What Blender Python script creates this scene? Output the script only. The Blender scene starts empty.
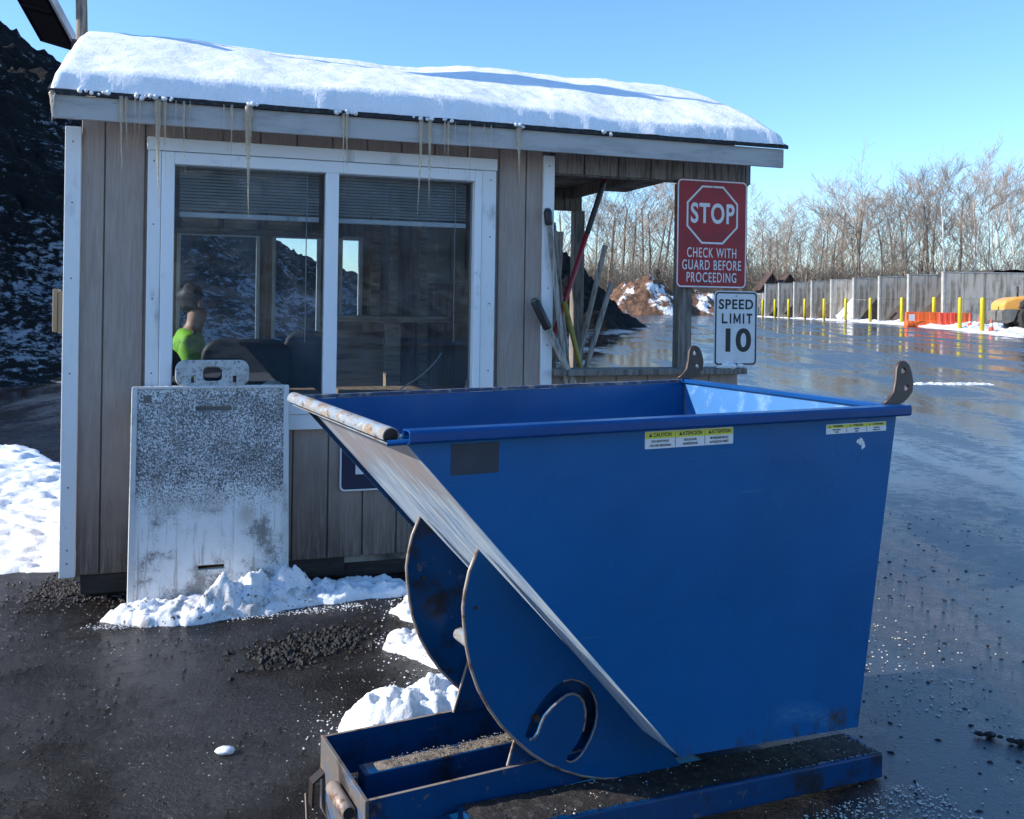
import bpy, bmesh, math, random
from math import sin, cos, pi, radians, sqrt, atan2, hypot
from mathutils import Vector, Matrix, noise
random.seed(7)
S = bpy.context.scene
C = S.collection

# ------------------------------------------------------------------ helpers
class MB:
    def __init__(s): s.v = []; s.f = []
    def add(s, vs, fs):
        n = len(s.v); s.v += [tuple(v) for v in vs]; s.f += [tuple(i + n for i in f) for f in fs]; return s
    def box(s, x0, x1, y0, y1, z0, z1, M=None):
        vs = [Vector((x, y, z)) for x in (x0, x1) for y in (y0, y1) for z in (z0, z1)]
        if M is not None: vs = [M @ v for v in vs]
        return s.add(vs, [(0,1,3,2),(4,6,7,5),(0,4,5,1),(2,3,7,6),(0,2,6,4),(1,5,7,3)])
    def prism(s, poly, axis, a0, a1):
        """poly in the two remaining axes (order x,y,z minus axis)"""
        def mk(p, a):
            if axis == 0: return (a, p[0], p[1])
            if axis == 1: return (p[0], a, p[1])
            return (p[0], p[1], a)
        n = len(poly)
        vs = [mk(p, a0) for p in poly] + [mk(p, a1) for p in poly]
        fs = [tuple(range(n)), tuple(range(2*n-1, n-1, -1))]
        fs += [(i, i+n, (i+1) % n + n, (i+1) % n) for i in range(n)]
        return s.add(vs, fs)
    def tube(s, pts, rad, n=10, cap=True, hollow=False):
        pts = [Vector(p) for p in pts]; rs = rad if isinstance(rad, (list, tuple)) else [rad]*len(pts)
        base = len(s.v); rings = []
        for i, p in enumerate(pts):
            d = (pts[min(i+1, len(pts)-1)] - pts[max(i-1, 0)]).normalized()
            a = d.orthogonal().normalized() if i == 0 else (prev - d*prev.dot(d)).normalized()
            prev = a; b = d.cross(a)
            rings.append([p + a*cos(2*pi*k/n)*rs[i] + b*sin(2*pi*k/n)*rs[i] for k in range(n)])
        vs = [v for r in rings for v in r]
        fs = []
        for i in range(len(pts)-1):
            for k in range(n):
                fs.append((i*n+k, i*n+(k+1) % n, (i+1)*n+(k+1) % n, (i+1)*n+k))
        if cap: fs += [tuple(reversed(range(n))), tuple((len(pts)-1)*n+k for k in range(n))]
        return s.add(vs, fs)
    def lathe(s, prof, n=20, c=(0,0,0)):
        vs = [(c[0]+r*cos(2*pi*k/n), c[1]+r*sin(2*pi*k/n), c[2]+z) for r, z in prof for k in range(n)]
        fs = [(i*n+k, i*n+(k+1) % n, (i+1)*n+(k+1) % n, (i+1)*n+k) for i in range(len(prof)-1) for k in range(n)]
        fs += [tuple(reversed(range(n))), tuple((len(prof)-1)*n+k for k in range(n))]
        return s.add(vs, fs)
    def lump(s, c, r, seed=0, sub=1, sq=(1,1,1), rough=.35):
        bm = bmesh.new(); bmesh.ops.create_icosphere(bm, subdivisions=sub, radius=1)
        vs = []
        for v in bm.verts:
            k = 1 + rough*noise.noise(v.co*1.7 + Vector((seed*3.1, seed*1.7, seed)))
            vs.append((c[0]+v.co.x*r*k*sq[0], c[1]+v.co.y*r*k*sq[1], c[2]+v.co.z*r*k*sq[2]))
        fs = [tuple(v.index for v in f.verts) for f in bm.faces]; bm.free()
        return s.add(vs, fs)
    def build(s, name, mat, parent=None, bevel=0, smooth=False, loc=None, rz=0, seg=2):
        me = bpy.data.meshes.new(name); me.from_pydata(s.v, [], s.f)
        bm = bmesh.new(); bm.from_mesh(me); bmesh.ops.recalc_face_normals(bm, faces=bm.faces); bm.to_mesh(me); bm.free()
        o = bpy.data.objects.new(name, me); C.objects.link(o)
        if mat: me.materials.append(mat)
        if parent: o.parent = parent
        if loc: o.location = loc; o.rotation_euler = (0, 0, rz)
        if bevel:
            m = o.modifiers.new('Bevel', 'BEVEL'); m.width = bevel; m.segments = seg; m.limit_method = 'ANGLE'; m.angle_limit = radians(40)
        if smooth or bevel:
            for p in me.polygons: p.use_smooth = bool(smooth)
        return o
def meshobj(name, me, mat, parent=None):
    o = bpy.data.objects.new(name, me); C.objects.link(o)
    if mat: me.materials.clear(); me.materials.append(mat)
    if parent: o.parent = parent
    return o
def tag(o, label=None, cat=None, group=None, kind=None):
    if label: o['label'] = label
    if cat: o['category'] = cat
    if group: o['group'] = group
    if kind: o['kind'] = kind
    return o
def empty(name, loc, rz=0, label=None, cat=None, group=None):
    o = bpy.data.objects.new(name, None); C.objects.link(o); o.location = loc; o.rotation_euler = (0, 0, rz); o.empty_display_size = .1
    return tag(o, label, cat, group)
def copy_tree(o, parent=None):
    c = o.copy(); C.objects.link(c); c.parent = parent
    for ch in list(o.children): copy_tree(ch, c)
    return c
def plate2d(name, outer, holes, thick, mat, parent=None, y=0.0, bevel=0):
    """flat plate, outline in (x,z), thickness along y centred on y"""
    cu = bpy.data.curves.new(name, 'CURVE'); cu.dimensions = '2D'; cu.fill_mode = 'BOTH'; cu.extrude = thick/2; cu.bevel_depth = bevel; cu.bevel_resolution = 1
    if bevel: cu.extrude = max(thick/2-bevel, .0002)
    for pts in [outer]+holes:
        sp = cu.splines.new('POLY'); sp.points.add(len(pts)-1); sp.use_cyclic_u = True
        for i, p in enumerate(pts): sp.points[i].co = (p[0], p[1], 0, 1)
    return conv(name, cu, mat, parent, y)
def conv(name, cu, mat, parent, y, off=(0,0)):
    t = bpy.data.objects.new('tmp', cu); C.objects.link(t)
    bpy.context.view_layer.update()
    dg = bpy.context.evaluated_depsgraph_get()
    me = bpy.data.meshes.new_from_object(t.evaluated_get(dg))
    bpy.data.objects.remove(t); bpy.data.curves.remove(cu)
    for v in me.vertices:
        x, yy, z = v.co; v.co = (x+off[0], -z+y, yy+off[1])
    me.name = name
    return meshobj(name, me, mat, parent)
def text2d(name, body, size, x, z, y, mat, parent, bold=0.0, sx=1.0, sp=1.0, thick=.0006, align='CENTER'):
    cu = bpy.data.curves.new(name, 'FONT'); cu.body = body; cu.size = size; cu.align_x = align; cu.align_y = 'CENTER'
    cu.extrude = thick; cu.offset = bold; cu.space_character = sp; cu.space_line = 1.0
    o = conv(name, cu, mat, parent, y)
    for v in o.data.vertices: v.co.x = v.co.x*sx + x; v.co.z += z
    return o
def rrect(x0, x1, z0, z1, r, n=5):
    out = []
    for cx, cz, a in ((x1-r, z1-r, 0), (x0+r, z1-r, 90), (x0+r, z0+r, 180), (x1-r, z0+r, 270)):
        for k in range(n+1):
            t = radians(a + 90*k/n); out.append((cx+r*cos(t), cz+r*sin(t)))
    return out
def inpoly(x, y, P):
    c = False; j = len(P)-1
    for i in range(len(P)):
        if (P[i][1] > y) != (P[j][1] > y) and x < (P[j][0]-P[i][0])*(y-P[i][1])/(P[j][1]-P[i][1])+P[i][0]: c = not c
        j = i
    return c
def dpoly(x, y, P):
    d = 1e9
    for i in range(len(P)):
        a, b = P[i], P[(i+1) % len(P)]; dx, dy = b[0]-a[0], b[1]-a[1]
        t = max(0, min(1, ((x-a[0])*dx+(y-a[1])*dy)/(dx*dx+dy*dy+1e-9)))
        d = min(d, hypot(x-a[0]-t*dx, y-a[1]-t*dy))
    return d
def fbm(x, y, z=0, o=4):
    v = 0; a = 1; f = 1
    for _ in range(o): v += a*noise.noise(Vector((x*f, y*f, z+f))); a *= .5; f *= 2.03
    return v
def G(y): return .013*min(max(y-8, 0), 50)

# ------------------------------------------------------------------ materials
def new_mat(name):
    m = bpy.data.materials.new(name); m.use_nodes = True; nt = m.node_tree
    return m, nt, nt.nodes['Principled BSDF'], nt.nodes['Material Output']
def coords(nt, sc=(1,1,1), rot=(0,0,0)):
    tc = nt.nodes.new('ShaderNodeTexCoord'); mp = nt.nodes.new('ShaderNodeMapping')
    mp.inputs['Scale'].default_value = sc; mp.inputs['Rotation'].default_value = rot
    nt.links.new(tc.outputs['Object'], mp.inputs['Vector']); return mp.outputs['Vector']
def nz(nt, vec, scale, detail=5, rough=.6, dist=0):
    n = nt.nodes.new('ShaderNodeTexNoise'); n.inputs['Scale'].default_value = scale; n.inputs['Detail'].default_value = detail
    n.inputs['Roughness'].default_value = rough; n.inputs['Distortion'].default_value = dist
    nt.links.new(vec, n.inputs['Vector']); return n.outputs['Fac']
def mr(nt, val, a, b, c=0.0, d=1.0, smooth=True):
    n = nt.nodes.new('ShaderNodeMapRange'); n.interpolation_type = 'SMOOTHSTEP' if smooth else 'LINEAR'
    for i, x in enumerate((a, b, c, d)): n.inputs[1+i].default_value = x
    nt.links.new(val, n.inputs[0]); return n.outputs[0]
def mixc(nt, fac, a, b):
    n = nt.nodes.new('ShaderNodeMix'); n.data_type = 'RGBA'
    if hasattr(fac, 'links') or not isinstance(fac, (int, float)): nt.links.new(fac, n.inputs[0])
    else: n.inputs[0].default_value = fac
    for k, c in ((6, a), (7, b)):
        if isinstance(c, tuple): n.inputs[k].default_value = (*c, 1)
        else: nt.links.new(c, n.inputs[k])
    return n.outputs[2]
def mth(nt, op, a, b=0.5):
    n = nt.nodes.new('ShaderNodeMath'); n.operation = op
    for k, c in ((0, a), (1, b)):
        if isinstance(c, (int, float)): n.inputs[k].default_value = c
        else: nt.links.new(c, n.inputs[k])
    return n.outputs[0]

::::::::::

STATED PROBLEM: Up to and including the line with "C = S.collection", copy the data above from its first line. Skip pictures.

COMPLETE OUTPUT:
What Blender Python script creates this scene? Output the script only. The Blender scene starts empty.
import bpy, bmesh, math, random
from math import sin, cos, pi, radians, sqrt, atan2, hypot
from mathutils import Vector, Matrix, noise
random.seed(7)
S = bpy.context.scene
C = S.collection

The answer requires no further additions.